** Begin DATA SHOWN **

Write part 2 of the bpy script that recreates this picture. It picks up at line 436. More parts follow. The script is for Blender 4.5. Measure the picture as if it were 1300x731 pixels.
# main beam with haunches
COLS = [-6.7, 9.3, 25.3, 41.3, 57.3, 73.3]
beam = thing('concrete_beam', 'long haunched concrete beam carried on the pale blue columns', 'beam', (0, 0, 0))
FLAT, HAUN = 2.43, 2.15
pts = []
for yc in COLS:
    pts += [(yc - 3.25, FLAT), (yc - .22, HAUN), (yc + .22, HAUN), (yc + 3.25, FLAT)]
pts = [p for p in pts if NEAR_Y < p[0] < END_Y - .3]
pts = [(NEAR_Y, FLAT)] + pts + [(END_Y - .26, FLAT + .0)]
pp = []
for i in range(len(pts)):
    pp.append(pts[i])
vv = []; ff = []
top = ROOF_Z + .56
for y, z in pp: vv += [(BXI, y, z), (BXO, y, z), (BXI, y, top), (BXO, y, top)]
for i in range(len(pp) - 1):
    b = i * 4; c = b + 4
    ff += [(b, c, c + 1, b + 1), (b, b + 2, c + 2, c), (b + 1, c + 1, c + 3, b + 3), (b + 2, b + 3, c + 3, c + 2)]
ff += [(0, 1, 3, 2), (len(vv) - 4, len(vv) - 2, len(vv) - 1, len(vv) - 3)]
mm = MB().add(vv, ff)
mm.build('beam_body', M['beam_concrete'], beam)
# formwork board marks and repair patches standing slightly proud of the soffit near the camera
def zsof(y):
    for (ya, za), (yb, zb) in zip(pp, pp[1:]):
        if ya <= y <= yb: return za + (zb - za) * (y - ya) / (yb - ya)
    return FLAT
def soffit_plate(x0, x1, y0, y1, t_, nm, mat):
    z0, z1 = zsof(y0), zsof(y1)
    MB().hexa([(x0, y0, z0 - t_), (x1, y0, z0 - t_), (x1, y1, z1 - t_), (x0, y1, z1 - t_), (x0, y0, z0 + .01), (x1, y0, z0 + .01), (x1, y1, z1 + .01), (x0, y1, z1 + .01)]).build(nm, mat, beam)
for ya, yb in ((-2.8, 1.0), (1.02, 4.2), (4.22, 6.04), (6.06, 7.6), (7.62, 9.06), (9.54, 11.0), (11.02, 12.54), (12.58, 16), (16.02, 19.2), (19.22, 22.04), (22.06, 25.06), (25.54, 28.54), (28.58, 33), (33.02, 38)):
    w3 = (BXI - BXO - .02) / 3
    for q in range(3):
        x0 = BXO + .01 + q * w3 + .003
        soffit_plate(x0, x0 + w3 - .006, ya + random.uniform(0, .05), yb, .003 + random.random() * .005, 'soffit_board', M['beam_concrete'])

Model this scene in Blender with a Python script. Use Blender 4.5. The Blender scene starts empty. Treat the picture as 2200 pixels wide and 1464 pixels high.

** End DATA SHOWN **

Each line must be given again exactly as written above.

**TASK SOLUTION**
Write part 2 of the bpy script that recreates this picture. It picks up at line 436. More parts follow. The script is for Blender 4.5. Measure the picture as if it were 1300x731 pixels.
# main beam with haunches
COLS = [-6.7, 9.3, 25.3, 41.3, 57.3, 73.3]
beam = thing('concrete_beam', 'long haunched concrete beam carried on the pale blue columns', 'beam', (0, 0, 0))
FLAT, HAUN = 2.43, 2.15
pts = []
for yc in COLS:
    pts += [(yc - 3.25, FLAT), (yc - .22, HAUN), (yc + .22, HAUN), (yc + 3.25, FLAT)]
pts = [p for p in pts if NEAR_Y < p[0] < END_Y - .3]
pts = [(NEAR_Y, FLAT)] + pts + [(END_Y - .26, FLAT + .0)]
pp = []
for i in range(len(pts)):
    pp.append(pts[i])
vv = []; ff = []
top = ROOF_Z + .56
for y, z in pp: vv += [(BXI, y, z), (BXO, y, z), (BXI, y, top), (BXO, y, top)]
for i in range(len(pp) - 1):
    b = i * 4; c = b + 4
    ff += [(b, c, c + 1, b + 1), (b, b + 2, c + 2, c), (b + 1, c + 1, c + 3, b + 3), (b + 2, b + 3, c + 3, c + 2)]
ff += [(0, 1, 3, 2), (len(vv) - 4, len(vv) - 2, len(vv) - 1, len(vv) - 3)]
mm = MB().add(vv, ff)
mm.build('beam_body', M['beam_concrete'], beam)
# formwork board marks and repair patches standing slightly proud of the soffit near the camera
def zsof(y):
    for (ya, za), (yb, zb) in zip(pp, pp[1:]):
        if ya <= y <= yb: return za + (zb - za) * (y - ya) / (yb - ya)
    return FLAT
def soffit_plate(x0, x1, y0, y1, t_, nm, mat):
    z0, z1 = zsof(y0), zsof(y1)
    MB().hexa([(x0, y0, z0 - t_), (x1, y0, z0 - t_), (x1, y1, z1 - t_), (x0, y1, z1 - t_), (x0, y0, z0 + .01), (x1, y0, z0 + .01), (x1, y1, z1 + .01), (x0, y1, z1 + .01)]).build(nm, mat, beam)
for ya, yb in ((-2.8, 1.0), (1.02, 4.2), (4.22, 6.04), (6.06, 7.6), (7.62, 9.06), (9.54, 11.0), (11.02, 12.54), (12.58, 16), (16.02, 19.2), (19.22, 22.04), (22.06, 25.06), (25.54, 28.54), (28.58, 33), (33.02, 38)):
    w3 = (BXI - BXO - .02) / 3
    for q in range(3):
        x0 = BXO + .01 + q * w3 + .003
        soffit_plate(x0, x0 + w3 - .006, ya + random.uniform(0, .05), yb, .003 + random.random() * .005, 'soffit_board', M['beam_concrete'])

Model this scene in Blender with a Python script. Use Blender 4.5. The Blender scene starts empty. Treat the picture as 2200 pixels wide and 1464 pixels high.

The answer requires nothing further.